I agree. Comparing the RHO and TRX is hardly fair. The RHO is by far a sounder investment than is the TRX unless you have obscene wealth and money is truly no object. I admit that I had TRX fever in late 2020 and was obsessed with buying one but, luckily for me, I have a smart and pragmatic wife and she was able to talk sense into me. The only 'niche' for the TRX is absurdity. You're not going to beat on it like a work truck or cargo hauler. You're not going to waste the drivetrain with constant, heavy hauling. So, what is it? A muscle car? No. Unremarkable. It's just ridiculously expensive excess that doesn't particularly shine at anything. That's just embarrassing. The Durango, for example, shines at Hellcat muscle. Straight from the showroom to mid 11's at the drag strip. Any mid-level RAM 1500 shines as a work truck. The RAM 2500 shines at hauling 35' boats around. They have pragmatic engineering for everyday living; such as a thing called 2WD. The TRX is just kind of caught in the middle and wholesale unremarkable; except for the toll - the absurd cost to buy and whopping 8 MPG to drive it around. Clearly, the peasants that buy RHOs are smarter than the 'nobles' tooling around in TRXs.
Inside, a loaded TRX looks and feels like a Lazyboy furniture showroom. It's stunning. But you can have the same in practical 1500 and 2500 series RAM trucks - without the noise. The TRX has constant twin-screw supercharger whine and drone from loud exhaust. Luxury passenger compartments are quiet like the RHO will be. Another big miss for the TRX.

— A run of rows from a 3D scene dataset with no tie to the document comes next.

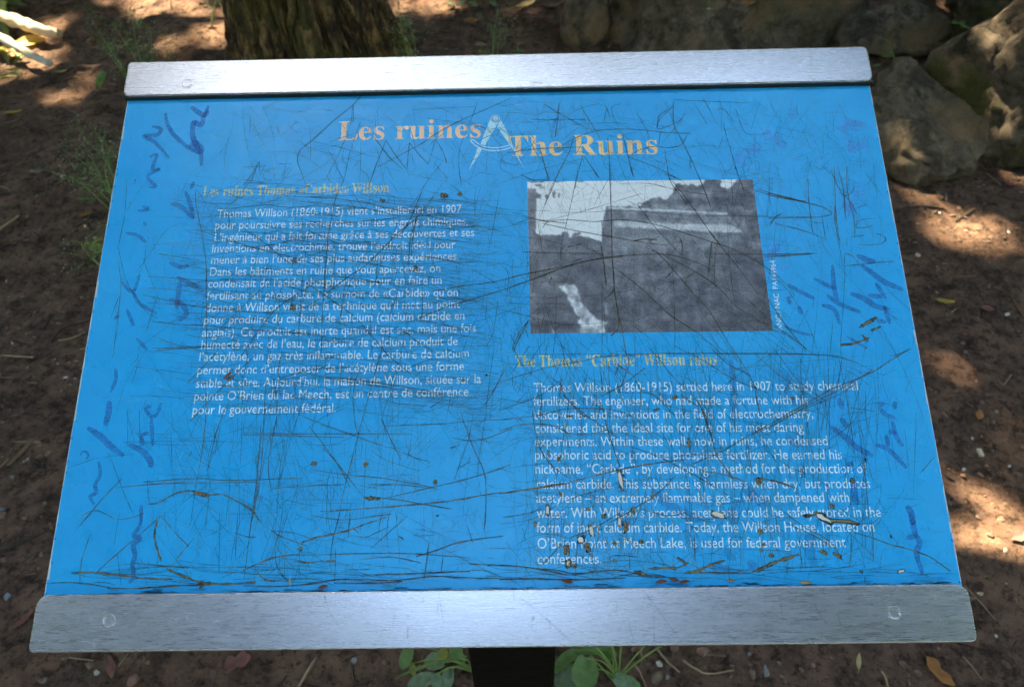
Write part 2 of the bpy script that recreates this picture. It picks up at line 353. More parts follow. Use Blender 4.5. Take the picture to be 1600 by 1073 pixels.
boulder(1610, 62, (.40, .30, .36), .26, 47, 'rock_moss', 'grey boulder behind the mossy one, cut by the frame corner', rot=(0, 0, -15))
boulder(1480, -90, (.75, .35, .45), .25, 52, 'rock', 'dark rock wall overhanging at the top right edge', rot=(0, 0, 5))
boulder(915, 50, (.12, .13, .26), .05, 57, 'rock_tan', 'brown rock shoulder leaning on the left end of the largest boulder', sub=4)
boulder(1590, 238, (.16, .12, .07), .0, 61, 'rock', 'low grey rock under the mossy boulder at the right edge', sub=4)

# ------------------------------------------------------------------ tree with crown
tb = GG(499, 122); tree = empty('maple_tree', tb); tag(tree, 'thick tree trunk with furrowed mossy bark behind the sign', 'tree')
ns, nr = 420, 260; th = np.linspace(0, 2 * math.pi, ns, endpoint=False); hz = np.concatenate([np.linspace(-.08, 1.2, 210), np.linspace(1.25, 6.0, nr - 210)])
TH, H = np.meshgrid(th, hz, indexing='xy'); rad = .262 + .15 * np.exp(-np.clip(H, 0, 9) / .22) - .022 * np.clip(H, 0, 6)
rad = rad * (1 + .10 * np.exp(-np.clip(H, 0, 9) / .4) * np.sin(TH * 5 + .9) + .04 * fbm(np.cos(TH) * 1.3 + 3, np.sin(TH) * 1.3, H * .8, 2, 4))
wx = .25 * fbm(np.cos(TH) * 3, np.sin(TH) * 3, H * 5, 3, 61); fur = 1 - np.abs(fbm(np.cos(TH + wx * .5) * 11, np.sin(TH + wx * .5) * 11, H * 3.2 + 5, 3, 14)); cr = 1 - np.abs(fbm(np.cos(TH) * 8, np.sin(TH) * 8, H * 14, 2, 44)); rad = rad - .045 * np.clip(fur - .66, 0, 1) / .34 - .012 * np.clip(cr - .8, 0, 1) / .2 + .010 * fbm(np.cos(TH) * 14, np.sin(TH) * 14, H * 9, 3, 24)
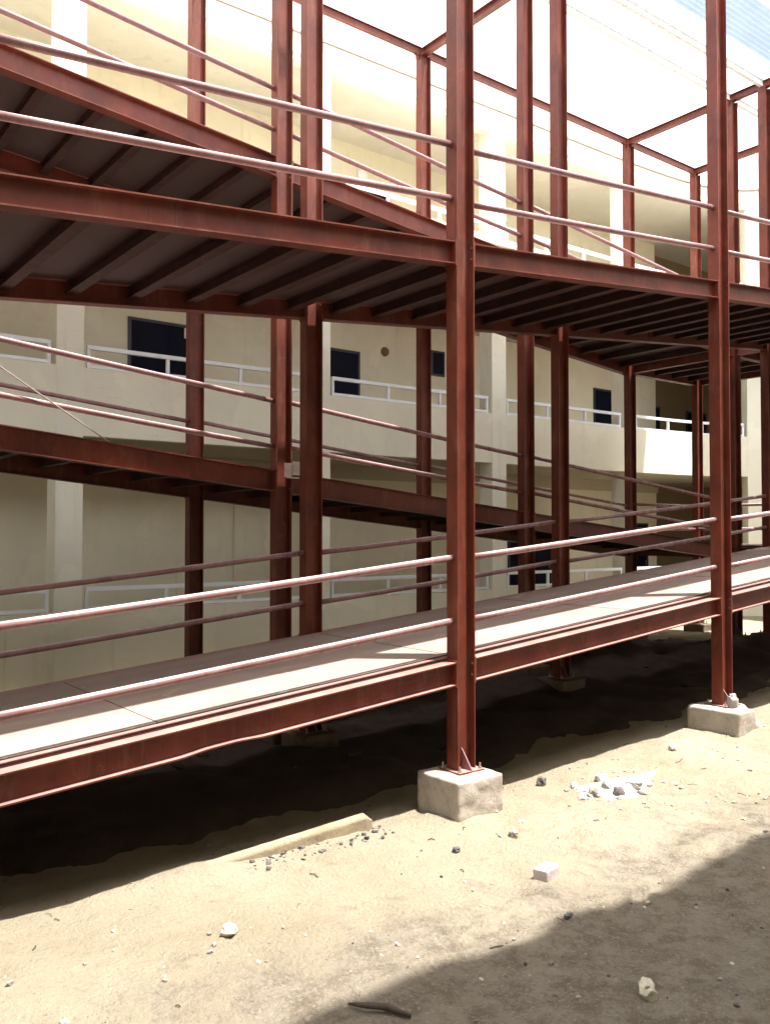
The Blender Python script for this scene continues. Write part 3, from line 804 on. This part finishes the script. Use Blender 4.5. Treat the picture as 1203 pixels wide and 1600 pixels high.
# stick
sp = [lay(-2.33, -1.78, 0.015), lay(-2.29, -1.86, 0.03), lay(-2.22, -1.93, 0.024), lay(-2.16, -2.02, 0.012)]
tag(MB().tube(sp, [0.006, 0.014, 0.016, 0.008], 8).build('stick', M['stick'], None, True), 'dark stick on the ground at the bottom edge of the photo', 'stick')
# gravel, crumbs and twigs
rg = random.Random(5)
def scatter(name, mat, count, rmin, rmax, region, bias=None):
    m = MB(); made = 0
    while made < count:
        x = rg.uniform(region[0], region[1]); y = rg.uniform(region[2], region[3])
        if noise.noise(Vector((x * 1.1, y * 1.1, 9.2))) + rg.uniform(-0.5, 0.5) < (bias or 0): continue
        r = rmin + (rmax - rmin) * rg.random() ** 3
        m.blob((x, y, gz(x, y) + r * 0.3), r * rg.uniform(0.8, 1.5), r * rg.uniform(0.7, 1.1), r * rg.uniform(0.5, 0.9), rg.randint(0, 10 ** 6), 5, 4, 0.3, rg.uniform(0, 6)); made += 1
    return tag(m.build(name, mat), kind='stuff')
scatter('gravel', M['stone'], 480, 0.002, 0.018, (-4.2, 5.5, -4.2, 0.5), 0.15)
scatter('gravel', M['darkstone'], 160, 0.002, 0.012, (-4.2, 4.5, -4.2, 0.4))
scatter('gravel', M['palestone'], 420, 0.003, 0.018, (-4.2, 5.5, -4.2, 0.4))
scatter('gravel', M['mortar'], 130, 0.004, 0.03, (0.85, 1.85, -0.85, -0.15))
scatter('gravel', M['darkstone'], 90, 0.004, 0.02, (-1.9, -0.8, -0.22, 0.05))
scatter('gravel', M['darkstone'], 130, 0.003, 0.018, (-2.8, 3.0, -3.6, -1.7))
scatter('rubble', M['rampshade'], 160, 0.02, 0.10, (-3.5, 9.5, 0.9, 4.6))  # lumps in the same painted shade tone
m = MB()
for i in range(60):
    x = rg.uniform(-3.8, 4.0); y = rg.uniform(-4.0, 0.3); a = rg.uniform(0, 6.3); l = rg.uniform(0.02, 0.09)
    m.tube([lay(x, y, 0.004), lay(x + l * 0.5 * math.cos(a), y + l * 0.5 * math.sin(a), 0.010), lay(x + l * math.cos(a + 0.3), y + l * math.sin(a + 0.3), 0.004)], rg.uniform(0.0015, 0.004), 5)
tag(m.build('litter', M['stick']), kind='stuff')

Ford mastered muscle trucks decades ago with the 2WD F150 Lightning. They were running 9's and 10's at the track all day long. The TRX runs unremarkable high to mid 12s. Granted, it's got to be a great truck for Baja; if you happen to be one of the 1% of TRX ownership that lives in Arizona. That exception aside... TRX owners shouldn't be trying to scrutinize RHO owners with antagonistic words like 'peasants'. You're leading by the chin and you're going to eat the canvass.